■ **Task prompt**:
Within the records below, reproduce without change the lines from the line that has "Write a Blender" through the line that has "COL = sc.collection", and only those.

......

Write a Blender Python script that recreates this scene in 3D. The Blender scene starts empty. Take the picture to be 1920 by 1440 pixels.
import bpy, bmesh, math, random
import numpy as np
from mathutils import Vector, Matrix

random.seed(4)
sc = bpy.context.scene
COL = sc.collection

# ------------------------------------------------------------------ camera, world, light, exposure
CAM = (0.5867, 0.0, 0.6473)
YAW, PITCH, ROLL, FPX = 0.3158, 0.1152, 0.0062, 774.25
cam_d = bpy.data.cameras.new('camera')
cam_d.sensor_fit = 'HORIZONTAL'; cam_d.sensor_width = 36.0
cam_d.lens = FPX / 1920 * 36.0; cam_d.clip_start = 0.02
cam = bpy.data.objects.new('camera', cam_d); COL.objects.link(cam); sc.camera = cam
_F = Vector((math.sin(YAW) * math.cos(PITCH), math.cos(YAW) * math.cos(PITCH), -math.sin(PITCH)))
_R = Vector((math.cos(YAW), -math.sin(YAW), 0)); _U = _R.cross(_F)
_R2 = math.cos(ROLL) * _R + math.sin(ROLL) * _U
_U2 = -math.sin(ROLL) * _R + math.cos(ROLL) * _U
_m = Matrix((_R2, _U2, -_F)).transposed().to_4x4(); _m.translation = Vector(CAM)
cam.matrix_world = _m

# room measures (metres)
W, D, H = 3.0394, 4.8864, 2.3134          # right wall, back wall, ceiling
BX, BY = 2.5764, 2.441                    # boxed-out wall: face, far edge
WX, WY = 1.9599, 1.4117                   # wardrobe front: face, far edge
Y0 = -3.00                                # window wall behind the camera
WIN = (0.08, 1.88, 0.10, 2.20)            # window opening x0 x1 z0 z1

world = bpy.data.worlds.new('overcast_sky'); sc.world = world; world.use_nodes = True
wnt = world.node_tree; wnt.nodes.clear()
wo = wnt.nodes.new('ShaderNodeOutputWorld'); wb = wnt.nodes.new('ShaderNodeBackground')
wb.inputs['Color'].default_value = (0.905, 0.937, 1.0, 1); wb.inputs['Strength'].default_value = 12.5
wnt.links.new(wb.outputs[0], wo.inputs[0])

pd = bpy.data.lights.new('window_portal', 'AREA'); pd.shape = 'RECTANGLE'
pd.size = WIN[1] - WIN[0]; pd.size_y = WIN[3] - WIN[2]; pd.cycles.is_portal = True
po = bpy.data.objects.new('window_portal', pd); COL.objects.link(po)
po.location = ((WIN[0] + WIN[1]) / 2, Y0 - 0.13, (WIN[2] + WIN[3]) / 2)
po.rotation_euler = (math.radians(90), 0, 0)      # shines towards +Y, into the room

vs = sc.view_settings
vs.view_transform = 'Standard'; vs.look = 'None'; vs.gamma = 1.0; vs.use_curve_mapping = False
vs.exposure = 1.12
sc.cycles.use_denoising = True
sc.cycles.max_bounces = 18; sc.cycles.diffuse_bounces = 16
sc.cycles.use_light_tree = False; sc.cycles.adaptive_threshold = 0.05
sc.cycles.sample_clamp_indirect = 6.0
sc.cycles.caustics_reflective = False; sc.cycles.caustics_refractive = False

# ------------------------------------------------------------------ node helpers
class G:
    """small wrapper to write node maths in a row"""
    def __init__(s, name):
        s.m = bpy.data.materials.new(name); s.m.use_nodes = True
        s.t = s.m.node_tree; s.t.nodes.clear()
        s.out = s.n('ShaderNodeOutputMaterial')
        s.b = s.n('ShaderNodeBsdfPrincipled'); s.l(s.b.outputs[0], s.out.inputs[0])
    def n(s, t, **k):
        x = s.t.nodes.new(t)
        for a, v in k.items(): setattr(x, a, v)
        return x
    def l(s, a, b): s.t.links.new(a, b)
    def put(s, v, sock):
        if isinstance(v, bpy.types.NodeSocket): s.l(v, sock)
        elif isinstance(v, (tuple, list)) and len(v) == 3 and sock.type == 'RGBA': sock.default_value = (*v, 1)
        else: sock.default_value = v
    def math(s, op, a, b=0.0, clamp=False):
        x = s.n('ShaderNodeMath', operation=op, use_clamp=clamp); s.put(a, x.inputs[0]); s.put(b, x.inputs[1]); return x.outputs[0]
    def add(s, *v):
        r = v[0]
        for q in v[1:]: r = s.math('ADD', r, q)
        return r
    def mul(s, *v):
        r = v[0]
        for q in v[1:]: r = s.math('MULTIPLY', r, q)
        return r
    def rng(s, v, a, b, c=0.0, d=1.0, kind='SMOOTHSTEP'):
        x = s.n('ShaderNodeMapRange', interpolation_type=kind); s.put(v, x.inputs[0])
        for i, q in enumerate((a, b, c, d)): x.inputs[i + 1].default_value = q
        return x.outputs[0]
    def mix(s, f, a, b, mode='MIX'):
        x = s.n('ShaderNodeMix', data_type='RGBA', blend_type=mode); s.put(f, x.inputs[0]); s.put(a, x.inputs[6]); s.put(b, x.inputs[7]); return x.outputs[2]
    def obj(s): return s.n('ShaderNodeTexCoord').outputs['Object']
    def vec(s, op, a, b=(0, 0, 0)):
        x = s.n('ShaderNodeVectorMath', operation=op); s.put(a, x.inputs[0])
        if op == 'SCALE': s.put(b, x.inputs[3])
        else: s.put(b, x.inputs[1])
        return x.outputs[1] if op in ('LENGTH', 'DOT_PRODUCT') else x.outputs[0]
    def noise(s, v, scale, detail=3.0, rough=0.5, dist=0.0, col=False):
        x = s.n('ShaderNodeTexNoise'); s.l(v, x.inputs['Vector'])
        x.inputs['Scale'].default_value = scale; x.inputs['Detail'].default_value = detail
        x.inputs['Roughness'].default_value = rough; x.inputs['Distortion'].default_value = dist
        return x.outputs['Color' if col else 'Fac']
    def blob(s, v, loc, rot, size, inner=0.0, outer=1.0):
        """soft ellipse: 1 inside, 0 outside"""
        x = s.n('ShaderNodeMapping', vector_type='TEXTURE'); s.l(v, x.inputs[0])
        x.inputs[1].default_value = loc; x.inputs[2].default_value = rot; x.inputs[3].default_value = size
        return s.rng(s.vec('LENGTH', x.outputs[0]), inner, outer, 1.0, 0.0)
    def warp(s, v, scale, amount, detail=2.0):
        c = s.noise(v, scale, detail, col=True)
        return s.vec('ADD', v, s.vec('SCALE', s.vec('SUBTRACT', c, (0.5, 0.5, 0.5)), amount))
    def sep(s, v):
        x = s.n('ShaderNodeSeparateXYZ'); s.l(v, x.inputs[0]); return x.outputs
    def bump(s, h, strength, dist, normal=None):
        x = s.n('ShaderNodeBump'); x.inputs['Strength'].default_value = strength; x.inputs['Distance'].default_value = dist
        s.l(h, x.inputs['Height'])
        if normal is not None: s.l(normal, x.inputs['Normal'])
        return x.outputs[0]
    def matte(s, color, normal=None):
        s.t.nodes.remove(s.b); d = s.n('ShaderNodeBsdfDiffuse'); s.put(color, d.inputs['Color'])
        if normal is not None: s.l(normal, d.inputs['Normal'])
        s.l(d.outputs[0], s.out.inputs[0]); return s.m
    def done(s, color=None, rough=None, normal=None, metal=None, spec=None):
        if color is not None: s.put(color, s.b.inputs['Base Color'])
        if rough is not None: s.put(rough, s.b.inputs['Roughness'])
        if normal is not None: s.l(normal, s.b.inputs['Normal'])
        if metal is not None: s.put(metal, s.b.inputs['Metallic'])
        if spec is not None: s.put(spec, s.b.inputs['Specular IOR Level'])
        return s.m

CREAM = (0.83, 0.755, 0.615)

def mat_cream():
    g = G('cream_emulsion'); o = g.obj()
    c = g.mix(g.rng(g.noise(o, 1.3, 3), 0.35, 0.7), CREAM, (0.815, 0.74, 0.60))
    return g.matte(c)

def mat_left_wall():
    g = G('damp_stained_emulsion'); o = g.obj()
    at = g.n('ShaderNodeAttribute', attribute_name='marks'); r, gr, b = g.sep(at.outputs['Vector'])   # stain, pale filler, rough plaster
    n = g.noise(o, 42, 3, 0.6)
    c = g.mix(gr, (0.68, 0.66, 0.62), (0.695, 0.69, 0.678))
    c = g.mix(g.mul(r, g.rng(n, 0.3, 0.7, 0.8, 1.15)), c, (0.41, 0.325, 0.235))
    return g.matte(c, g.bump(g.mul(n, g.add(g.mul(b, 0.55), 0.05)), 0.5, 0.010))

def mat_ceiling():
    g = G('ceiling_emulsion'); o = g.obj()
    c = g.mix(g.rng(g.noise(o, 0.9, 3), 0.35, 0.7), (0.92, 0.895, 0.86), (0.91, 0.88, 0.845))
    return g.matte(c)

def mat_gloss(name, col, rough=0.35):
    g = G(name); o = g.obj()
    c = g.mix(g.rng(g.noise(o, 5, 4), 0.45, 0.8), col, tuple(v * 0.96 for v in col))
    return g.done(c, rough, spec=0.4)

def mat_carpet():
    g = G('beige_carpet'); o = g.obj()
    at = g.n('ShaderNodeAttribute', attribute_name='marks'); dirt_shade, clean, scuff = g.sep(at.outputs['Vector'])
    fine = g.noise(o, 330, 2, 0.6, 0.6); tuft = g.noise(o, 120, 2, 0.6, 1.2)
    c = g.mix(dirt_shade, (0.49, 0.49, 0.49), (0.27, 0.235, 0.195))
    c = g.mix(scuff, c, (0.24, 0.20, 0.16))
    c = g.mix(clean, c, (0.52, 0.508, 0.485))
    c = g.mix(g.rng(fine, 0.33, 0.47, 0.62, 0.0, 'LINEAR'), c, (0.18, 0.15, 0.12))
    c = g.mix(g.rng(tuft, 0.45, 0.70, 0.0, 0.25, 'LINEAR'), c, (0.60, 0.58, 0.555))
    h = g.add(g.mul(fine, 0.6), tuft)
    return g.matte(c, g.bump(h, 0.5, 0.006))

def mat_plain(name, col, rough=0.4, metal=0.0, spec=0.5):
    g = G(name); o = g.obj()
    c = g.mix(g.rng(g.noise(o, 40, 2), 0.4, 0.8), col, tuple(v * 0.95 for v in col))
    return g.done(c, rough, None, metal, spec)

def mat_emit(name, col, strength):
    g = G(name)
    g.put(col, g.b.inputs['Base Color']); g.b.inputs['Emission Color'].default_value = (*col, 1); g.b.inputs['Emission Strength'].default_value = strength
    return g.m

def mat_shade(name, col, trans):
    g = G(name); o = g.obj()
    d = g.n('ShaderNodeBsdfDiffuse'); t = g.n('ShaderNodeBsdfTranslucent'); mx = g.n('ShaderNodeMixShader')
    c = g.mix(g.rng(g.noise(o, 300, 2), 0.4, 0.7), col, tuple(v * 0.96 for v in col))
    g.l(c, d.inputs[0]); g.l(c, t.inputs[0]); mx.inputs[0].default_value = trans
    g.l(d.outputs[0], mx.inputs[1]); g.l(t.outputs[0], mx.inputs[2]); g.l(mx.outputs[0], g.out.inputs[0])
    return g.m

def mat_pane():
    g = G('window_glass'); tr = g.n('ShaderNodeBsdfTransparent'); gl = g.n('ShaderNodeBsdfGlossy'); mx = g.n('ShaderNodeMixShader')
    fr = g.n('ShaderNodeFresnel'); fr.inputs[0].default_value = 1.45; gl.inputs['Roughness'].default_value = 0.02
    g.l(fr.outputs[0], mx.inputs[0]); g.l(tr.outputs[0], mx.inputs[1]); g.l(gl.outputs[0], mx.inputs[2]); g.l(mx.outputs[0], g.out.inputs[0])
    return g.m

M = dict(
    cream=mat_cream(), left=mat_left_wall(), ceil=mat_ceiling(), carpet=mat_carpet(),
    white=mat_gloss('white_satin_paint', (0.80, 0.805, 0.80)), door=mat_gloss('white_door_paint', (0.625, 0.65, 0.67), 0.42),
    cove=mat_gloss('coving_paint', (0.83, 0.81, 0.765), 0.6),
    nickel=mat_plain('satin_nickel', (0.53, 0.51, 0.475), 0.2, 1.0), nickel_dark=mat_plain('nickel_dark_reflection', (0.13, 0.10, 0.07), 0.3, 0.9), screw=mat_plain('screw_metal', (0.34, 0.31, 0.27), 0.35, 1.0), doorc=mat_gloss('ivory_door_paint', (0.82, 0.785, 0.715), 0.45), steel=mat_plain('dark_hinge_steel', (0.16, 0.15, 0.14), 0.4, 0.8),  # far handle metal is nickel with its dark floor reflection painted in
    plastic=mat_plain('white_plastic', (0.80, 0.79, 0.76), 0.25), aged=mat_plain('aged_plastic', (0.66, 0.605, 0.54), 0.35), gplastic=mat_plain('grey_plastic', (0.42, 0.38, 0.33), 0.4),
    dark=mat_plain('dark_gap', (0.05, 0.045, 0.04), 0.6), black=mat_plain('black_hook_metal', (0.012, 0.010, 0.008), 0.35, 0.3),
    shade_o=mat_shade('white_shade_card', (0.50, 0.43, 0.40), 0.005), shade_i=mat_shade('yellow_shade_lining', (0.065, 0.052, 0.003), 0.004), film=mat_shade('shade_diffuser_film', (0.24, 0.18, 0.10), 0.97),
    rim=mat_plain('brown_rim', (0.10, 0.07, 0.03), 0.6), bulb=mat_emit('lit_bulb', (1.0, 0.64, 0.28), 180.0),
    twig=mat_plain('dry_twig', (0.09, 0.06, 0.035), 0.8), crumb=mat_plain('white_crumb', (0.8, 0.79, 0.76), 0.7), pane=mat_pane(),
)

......

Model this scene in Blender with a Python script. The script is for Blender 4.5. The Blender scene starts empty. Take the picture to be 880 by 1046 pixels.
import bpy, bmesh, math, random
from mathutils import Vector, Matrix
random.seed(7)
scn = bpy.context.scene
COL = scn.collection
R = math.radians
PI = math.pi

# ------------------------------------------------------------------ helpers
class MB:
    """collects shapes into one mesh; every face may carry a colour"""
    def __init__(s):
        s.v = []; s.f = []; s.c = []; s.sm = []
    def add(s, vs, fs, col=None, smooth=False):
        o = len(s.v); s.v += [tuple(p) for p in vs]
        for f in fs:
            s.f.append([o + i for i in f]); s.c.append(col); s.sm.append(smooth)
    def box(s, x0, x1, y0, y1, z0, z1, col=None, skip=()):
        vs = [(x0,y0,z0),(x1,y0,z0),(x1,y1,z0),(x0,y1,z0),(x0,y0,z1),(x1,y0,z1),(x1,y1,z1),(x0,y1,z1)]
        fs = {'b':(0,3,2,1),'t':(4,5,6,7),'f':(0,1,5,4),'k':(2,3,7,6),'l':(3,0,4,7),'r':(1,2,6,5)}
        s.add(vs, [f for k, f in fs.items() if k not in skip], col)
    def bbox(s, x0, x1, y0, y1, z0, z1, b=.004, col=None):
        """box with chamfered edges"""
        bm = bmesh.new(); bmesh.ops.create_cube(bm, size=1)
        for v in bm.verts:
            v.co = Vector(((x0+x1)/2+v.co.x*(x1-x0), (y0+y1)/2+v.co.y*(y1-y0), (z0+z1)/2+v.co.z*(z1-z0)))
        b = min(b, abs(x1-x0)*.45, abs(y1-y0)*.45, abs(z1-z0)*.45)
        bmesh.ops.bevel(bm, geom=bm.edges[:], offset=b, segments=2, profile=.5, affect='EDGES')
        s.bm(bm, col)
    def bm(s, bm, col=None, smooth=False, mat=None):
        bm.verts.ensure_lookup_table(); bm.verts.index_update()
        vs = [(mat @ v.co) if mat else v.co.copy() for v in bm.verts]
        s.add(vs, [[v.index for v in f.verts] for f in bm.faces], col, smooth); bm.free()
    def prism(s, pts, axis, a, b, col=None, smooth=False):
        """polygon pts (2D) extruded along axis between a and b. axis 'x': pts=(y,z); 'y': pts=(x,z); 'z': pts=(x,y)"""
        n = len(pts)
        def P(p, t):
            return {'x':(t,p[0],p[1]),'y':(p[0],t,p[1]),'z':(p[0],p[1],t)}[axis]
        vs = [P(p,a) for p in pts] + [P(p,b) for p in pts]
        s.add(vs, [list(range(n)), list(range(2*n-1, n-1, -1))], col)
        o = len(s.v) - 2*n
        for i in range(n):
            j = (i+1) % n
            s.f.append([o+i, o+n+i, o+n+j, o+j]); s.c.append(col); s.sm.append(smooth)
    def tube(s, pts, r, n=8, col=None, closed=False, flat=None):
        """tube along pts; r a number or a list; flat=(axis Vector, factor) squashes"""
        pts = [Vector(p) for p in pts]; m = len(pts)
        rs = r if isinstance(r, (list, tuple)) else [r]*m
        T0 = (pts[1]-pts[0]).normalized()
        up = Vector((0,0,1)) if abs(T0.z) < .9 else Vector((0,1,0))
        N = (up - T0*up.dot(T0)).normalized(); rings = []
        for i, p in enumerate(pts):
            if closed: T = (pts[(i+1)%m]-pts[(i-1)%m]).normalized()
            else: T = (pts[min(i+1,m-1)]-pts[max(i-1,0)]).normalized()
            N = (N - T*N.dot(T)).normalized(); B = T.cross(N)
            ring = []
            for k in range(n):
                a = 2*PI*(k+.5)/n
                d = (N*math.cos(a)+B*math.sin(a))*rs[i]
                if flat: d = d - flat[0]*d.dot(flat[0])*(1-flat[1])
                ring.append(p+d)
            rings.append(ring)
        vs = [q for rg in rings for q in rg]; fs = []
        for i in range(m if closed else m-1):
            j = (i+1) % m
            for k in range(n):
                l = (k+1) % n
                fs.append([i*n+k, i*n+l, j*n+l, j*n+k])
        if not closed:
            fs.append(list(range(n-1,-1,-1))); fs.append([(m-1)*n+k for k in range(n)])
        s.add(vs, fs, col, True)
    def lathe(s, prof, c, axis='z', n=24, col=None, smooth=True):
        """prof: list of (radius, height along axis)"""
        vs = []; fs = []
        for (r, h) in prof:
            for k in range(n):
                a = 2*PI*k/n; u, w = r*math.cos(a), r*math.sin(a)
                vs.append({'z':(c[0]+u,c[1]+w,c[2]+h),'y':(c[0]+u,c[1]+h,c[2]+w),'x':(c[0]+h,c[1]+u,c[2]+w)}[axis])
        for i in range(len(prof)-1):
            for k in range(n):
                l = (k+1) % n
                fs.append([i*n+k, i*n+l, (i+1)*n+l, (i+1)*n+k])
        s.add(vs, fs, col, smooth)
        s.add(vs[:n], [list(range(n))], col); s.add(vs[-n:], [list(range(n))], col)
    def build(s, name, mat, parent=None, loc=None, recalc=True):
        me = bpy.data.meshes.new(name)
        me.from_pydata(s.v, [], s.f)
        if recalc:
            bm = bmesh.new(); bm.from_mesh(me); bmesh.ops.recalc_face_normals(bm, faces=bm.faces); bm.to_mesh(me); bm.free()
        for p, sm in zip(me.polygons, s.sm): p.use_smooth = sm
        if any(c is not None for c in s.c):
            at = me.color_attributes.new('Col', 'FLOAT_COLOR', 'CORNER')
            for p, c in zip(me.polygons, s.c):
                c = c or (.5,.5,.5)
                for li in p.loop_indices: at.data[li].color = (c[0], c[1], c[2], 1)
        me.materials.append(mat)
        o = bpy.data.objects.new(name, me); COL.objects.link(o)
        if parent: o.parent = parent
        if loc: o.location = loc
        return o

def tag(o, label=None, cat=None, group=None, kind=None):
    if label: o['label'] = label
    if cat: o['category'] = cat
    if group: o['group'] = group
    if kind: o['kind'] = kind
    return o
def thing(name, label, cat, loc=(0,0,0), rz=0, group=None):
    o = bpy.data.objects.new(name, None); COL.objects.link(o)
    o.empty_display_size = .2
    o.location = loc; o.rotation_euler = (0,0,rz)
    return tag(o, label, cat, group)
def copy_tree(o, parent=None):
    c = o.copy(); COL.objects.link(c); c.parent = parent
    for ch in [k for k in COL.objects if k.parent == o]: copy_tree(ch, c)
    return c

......

■ **Exercise response**:
Write a Blender Python script that recreates this scene in 3D. The Blender scene starts empty. Take the picture to be 1920 by 1440 pixels.
import bpy, bmesh, math, random
import numpy as np
from mathutils import Vector, Matrix

random.seed(4)
sc = bpy.context.scene
COL = sc.collection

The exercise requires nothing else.